[Exercise details] Gather each line containing the string "Treat" from these entries.

Records from a collection
>> Begin
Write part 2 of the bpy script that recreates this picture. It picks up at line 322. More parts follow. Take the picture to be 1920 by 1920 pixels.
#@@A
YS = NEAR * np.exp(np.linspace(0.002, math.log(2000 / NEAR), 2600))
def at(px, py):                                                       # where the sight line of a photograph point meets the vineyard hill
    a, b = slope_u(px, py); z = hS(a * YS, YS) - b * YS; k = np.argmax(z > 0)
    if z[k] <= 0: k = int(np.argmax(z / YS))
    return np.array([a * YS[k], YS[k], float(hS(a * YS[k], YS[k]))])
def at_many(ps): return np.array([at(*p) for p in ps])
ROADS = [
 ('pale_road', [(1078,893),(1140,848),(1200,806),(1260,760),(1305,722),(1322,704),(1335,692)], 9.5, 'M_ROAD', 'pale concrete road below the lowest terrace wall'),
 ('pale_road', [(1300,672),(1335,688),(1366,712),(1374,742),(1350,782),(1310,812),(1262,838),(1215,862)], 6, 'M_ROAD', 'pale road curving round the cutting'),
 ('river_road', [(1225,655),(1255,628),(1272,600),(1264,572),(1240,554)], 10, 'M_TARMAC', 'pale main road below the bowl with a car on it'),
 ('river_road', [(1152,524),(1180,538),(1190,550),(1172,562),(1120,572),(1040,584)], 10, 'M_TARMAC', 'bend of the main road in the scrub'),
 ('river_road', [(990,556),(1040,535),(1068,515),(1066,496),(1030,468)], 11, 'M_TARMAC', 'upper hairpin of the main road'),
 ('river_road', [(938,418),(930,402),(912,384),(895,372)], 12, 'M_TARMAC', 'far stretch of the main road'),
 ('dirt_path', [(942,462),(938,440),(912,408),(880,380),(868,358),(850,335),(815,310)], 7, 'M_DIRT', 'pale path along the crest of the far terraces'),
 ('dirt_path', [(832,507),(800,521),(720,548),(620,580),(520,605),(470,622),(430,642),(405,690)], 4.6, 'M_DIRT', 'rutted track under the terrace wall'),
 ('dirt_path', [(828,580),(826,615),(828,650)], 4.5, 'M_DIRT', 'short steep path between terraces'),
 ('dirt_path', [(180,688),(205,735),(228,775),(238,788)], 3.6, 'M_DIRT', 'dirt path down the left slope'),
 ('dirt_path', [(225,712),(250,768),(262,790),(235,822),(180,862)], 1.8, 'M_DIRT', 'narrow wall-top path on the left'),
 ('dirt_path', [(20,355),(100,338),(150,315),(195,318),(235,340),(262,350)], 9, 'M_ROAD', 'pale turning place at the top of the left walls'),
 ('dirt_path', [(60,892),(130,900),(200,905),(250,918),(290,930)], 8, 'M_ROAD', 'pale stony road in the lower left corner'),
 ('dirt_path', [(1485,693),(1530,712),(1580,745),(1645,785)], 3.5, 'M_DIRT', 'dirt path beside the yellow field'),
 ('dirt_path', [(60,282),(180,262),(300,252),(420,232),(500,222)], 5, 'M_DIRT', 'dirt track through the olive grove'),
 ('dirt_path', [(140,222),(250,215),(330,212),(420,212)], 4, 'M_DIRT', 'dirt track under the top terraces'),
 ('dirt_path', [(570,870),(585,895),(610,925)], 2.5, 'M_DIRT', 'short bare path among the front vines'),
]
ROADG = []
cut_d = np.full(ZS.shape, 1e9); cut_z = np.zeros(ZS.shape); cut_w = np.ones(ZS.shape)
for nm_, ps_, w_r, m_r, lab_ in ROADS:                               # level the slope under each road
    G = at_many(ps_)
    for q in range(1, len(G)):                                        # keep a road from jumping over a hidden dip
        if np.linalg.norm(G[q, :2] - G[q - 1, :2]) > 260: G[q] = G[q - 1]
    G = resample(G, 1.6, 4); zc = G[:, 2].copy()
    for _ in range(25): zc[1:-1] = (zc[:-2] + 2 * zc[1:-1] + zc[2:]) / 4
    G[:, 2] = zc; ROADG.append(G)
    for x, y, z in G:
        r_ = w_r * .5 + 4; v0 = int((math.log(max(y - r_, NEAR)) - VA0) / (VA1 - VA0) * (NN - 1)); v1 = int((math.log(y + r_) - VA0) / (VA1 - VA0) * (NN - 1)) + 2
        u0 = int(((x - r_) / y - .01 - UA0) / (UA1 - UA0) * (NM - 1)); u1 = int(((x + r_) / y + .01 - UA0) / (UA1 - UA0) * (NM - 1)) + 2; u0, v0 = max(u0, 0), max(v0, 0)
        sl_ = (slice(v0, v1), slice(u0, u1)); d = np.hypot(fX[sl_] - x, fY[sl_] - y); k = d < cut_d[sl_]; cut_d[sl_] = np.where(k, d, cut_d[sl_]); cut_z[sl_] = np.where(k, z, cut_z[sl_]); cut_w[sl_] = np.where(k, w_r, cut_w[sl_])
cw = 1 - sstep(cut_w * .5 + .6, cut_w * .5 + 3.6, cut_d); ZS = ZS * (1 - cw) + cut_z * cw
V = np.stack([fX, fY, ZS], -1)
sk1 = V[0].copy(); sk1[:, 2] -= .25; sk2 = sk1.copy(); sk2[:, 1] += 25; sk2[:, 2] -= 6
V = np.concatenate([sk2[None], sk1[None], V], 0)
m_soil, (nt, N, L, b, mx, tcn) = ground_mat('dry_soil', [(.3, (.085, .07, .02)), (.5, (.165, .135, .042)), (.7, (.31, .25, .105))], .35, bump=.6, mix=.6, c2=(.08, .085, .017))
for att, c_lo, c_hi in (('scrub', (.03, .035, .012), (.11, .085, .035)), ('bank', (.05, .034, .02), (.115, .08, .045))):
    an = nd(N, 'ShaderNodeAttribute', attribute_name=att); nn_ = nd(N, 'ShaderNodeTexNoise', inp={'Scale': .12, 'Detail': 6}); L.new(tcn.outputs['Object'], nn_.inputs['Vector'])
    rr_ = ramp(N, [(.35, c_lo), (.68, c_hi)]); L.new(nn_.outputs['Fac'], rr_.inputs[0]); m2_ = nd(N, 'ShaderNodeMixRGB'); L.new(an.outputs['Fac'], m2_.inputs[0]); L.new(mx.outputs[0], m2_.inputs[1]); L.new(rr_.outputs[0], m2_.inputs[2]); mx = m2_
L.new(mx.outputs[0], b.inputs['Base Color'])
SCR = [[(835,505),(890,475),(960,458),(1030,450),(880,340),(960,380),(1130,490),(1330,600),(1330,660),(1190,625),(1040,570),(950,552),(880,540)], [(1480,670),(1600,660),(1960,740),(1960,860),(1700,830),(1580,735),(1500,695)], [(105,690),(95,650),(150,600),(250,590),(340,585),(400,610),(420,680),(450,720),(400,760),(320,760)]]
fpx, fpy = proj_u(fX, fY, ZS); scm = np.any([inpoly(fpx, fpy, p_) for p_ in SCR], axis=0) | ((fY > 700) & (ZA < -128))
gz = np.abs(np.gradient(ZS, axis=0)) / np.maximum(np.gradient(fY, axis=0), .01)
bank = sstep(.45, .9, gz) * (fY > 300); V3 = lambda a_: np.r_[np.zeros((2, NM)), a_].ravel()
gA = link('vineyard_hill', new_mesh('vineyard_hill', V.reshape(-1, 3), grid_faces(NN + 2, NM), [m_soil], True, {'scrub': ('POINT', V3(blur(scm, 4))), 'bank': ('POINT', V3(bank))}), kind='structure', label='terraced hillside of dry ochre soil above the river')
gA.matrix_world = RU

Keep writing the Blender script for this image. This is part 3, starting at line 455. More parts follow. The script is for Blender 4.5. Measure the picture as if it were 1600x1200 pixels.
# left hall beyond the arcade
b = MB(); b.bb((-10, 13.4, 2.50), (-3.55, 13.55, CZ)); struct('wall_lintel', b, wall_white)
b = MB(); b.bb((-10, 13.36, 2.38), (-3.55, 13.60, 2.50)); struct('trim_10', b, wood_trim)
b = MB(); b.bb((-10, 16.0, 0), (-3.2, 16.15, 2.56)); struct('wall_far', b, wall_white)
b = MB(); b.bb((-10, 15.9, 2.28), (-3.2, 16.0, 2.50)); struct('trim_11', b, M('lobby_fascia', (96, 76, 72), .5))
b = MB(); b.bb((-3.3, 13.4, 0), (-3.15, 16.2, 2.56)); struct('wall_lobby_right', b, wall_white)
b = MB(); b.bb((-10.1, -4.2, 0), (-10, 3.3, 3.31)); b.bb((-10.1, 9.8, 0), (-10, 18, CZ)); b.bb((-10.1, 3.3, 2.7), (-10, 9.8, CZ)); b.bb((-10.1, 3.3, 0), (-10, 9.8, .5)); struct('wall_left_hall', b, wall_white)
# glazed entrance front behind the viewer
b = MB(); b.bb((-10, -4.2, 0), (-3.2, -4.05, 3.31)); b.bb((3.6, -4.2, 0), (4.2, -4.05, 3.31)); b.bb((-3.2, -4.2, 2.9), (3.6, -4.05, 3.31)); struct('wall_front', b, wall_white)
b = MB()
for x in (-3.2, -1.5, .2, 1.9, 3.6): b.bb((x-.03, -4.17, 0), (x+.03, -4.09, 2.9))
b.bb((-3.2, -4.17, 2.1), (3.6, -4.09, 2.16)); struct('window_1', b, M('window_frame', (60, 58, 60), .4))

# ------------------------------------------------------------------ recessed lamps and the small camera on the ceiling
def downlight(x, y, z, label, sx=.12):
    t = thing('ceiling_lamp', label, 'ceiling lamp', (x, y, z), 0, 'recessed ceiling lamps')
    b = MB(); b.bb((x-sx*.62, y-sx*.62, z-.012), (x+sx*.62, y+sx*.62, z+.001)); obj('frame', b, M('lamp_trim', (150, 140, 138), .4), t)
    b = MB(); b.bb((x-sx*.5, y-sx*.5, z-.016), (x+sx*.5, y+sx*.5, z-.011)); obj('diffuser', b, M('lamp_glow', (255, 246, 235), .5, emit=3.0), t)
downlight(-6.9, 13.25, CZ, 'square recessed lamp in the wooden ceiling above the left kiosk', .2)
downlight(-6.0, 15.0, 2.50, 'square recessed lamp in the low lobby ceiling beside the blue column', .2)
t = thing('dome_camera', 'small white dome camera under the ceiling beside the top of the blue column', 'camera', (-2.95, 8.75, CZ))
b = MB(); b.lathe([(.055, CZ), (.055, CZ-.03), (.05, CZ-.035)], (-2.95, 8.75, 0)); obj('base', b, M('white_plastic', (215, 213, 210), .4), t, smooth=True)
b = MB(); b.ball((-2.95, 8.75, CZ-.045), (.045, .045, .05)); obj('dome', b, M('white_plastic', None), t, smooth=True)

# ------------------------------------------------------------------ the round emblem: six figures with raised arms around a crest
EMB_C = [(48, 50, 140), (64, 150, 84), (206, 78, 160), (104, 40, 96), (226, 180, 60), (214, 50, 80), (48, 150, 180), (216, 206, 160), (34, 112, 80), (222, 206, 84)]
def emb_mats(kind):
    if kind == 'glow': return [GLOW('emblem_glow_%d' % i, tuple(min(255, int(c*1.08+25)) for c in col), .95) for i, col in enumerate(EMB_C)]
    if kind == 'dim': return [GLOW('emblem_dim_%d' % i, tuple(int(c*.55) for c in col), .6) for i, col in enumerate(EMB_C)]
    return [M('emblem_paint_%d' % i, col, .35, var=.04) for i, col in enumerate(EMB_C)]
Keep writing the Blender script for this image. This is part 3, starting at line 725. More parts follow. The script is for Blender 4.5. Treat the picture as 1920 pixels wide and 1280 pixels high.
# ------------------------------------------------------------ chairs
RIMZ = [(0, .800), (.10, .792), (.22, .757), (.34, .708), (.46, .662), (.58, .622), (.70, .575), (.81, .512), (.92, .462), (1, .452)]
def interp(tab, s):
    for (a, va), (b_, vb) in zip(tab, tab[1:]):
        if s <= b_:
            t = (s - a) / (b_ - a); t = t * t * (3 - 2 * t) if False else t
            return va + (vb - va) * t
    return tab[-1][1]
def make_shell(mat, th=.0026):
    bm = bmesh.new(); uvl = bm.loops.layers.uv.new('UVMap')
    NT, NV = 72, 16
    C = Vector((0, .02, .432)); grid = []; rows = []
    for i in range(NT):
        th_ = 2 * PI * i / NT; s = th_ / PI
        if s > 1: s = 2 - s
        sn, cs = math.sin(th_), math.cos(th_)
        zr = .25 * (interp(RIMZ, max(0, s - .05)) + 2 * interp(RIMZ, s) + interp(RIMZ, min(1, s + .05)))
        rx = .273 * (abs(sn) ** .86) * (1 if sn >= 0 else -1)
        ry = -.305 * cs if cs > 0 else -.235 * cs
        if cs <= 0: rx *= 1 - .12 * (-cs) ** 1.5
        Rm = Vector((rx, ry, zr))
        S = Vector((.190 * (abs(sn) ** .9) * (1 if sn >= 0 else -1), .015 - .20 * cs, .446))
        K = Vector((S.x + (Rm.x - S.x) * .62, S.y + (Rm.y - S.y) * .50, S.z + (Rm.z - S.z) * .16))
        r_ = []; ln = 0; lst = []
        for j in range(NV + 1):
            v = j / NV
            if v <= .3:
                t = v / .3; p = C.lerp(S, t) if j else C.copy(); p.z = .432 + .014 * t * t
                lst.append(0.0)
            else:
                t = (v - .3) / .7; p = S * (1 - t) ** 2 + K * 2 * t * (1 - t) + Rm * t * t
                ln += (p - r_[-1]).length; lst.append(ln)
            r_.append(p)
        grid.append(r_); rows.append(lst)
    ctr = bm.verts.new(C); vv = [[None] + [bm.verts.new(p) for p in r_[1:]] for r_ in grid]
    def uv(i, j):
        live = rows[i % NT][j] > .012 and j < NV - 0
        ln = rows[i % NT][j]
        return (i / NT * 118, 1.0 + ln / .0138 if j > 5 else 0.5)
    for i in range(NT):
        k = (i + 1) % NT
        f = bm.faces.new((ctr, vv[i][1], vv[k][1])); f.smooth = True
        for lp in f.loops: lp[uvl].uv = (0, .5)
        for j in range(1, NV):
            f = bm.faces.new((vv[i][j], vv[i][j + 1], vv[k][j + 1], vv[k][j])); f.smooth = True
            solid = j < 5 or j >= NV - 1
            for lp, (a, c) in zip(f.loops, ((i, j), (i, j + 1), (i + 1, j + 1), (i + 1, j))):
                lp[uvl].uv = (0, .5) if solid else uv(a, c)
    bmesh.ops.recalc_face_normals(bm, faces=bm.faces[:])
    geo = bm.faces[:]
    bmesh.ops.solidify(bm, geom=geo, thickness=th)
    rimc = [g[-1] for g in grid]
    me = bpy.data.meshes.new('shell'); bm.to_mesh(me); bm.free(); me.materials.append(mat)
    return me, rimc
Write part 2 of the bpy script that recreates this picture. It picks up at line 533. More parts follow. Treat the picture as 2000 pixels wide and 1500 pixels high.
>> End
[Final result]
Keep writing the Blender script for this image. This is part 3, starting at line 725. More parts follow. The script is for Blender 4.5. Treat the picture as 1920 pixels wide and 1280 pixels high.
Write part 2 of the bpy script that recreates this picture. It picks up at line 533. More parts follow. Treat the picture as 2000 pixels wide and 1500 pixels high.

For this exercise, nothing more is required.